On Sun, Dec 13, 2015 at 10:59:11PM -0800, David Wohlferd wrote:
> Is there a decision maker still teetering on the edge of making a call 
> here?

I think people are waiting for consensus, and we won't get consensus
until there is a good solution, something that gives workable semantics
(whatever those may be) and gives users a viable non-surprising way
forward, keeping in mind they have code that needs to work with older
compilers as well.

> On 12/13/2015 1:25 AM, Bernd Edlinger wrote:
> >>That is also my preferred solution,
> 
> I'm really not sure what the point of doing the memory clobber is. Yes, 
> I see that it is easier to code than "clobber everything."  And yes, it 
> might help with certain types of bugs for people who have or might 
> someday misuse asm.
> 
> But if we are trying to give users what they expect, shouldn't we be 
> doing the "clobber everything" Jeff suggested 
> (https://gcc.gnu.org/ml/gcc/2015-11/msg00081.html)?  Surely that's the 
> "safest" answer, and it's as likely to be what people expect as anything 
> else.  Adding the memory clobber will already break backward 
> compatibility and risk breaking existing code.  Why do all that for half 
> a solution?

That, and adding a memory clobber degrades performance for a lot of
existing basic asm that does not expect the clobber, e.g. asm(""),
asm("#"), asm("nop"), ...

> > The rationale for this is: there are lots of ways to write basic asm
> > statements, that may appear to work, if they clobber memory.
> 
> > because you can use all global values simply by name, users will
> > expect that to be supported.

This only works for some archs, for some ABIs, with some options.

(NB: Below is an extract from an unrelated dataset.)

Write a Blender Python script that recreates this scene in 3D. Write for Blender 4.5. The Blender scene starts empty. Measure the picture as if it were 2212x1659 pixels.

> And if we do end up changing this, using basic asm will become more 
> dangerous than ever.  In addition to all the old problems (that will 
> still exist in earlier versions), now its behavior VARIES between 
> versions.  Programmers who want specific behavior (rather than our 
> assumption-du-jour) will be forced to CHANGE THEIR CODE to account for 
> this variability.

Yeah.  Which is why I prefer basic asm to have the same semantics as
extended asm without operands -- it does *now*, and has for many years.

- - -

There actually are three differences, it isn't *exactly* the same:
1) ia64 treats basic asm different, it always gives them stop bits;
2) basic asm does not use TARGET_MD_ASM_ADJUST, this is a problem;
3) basic asm does not need '%' (and for ASSEMBLER_DIALECT targets,
'{' '|' '}') escaped with an extra '%'.

This last point makes the "pretend basic asm never existed" option
unworkable, there is quite some code that relies on it.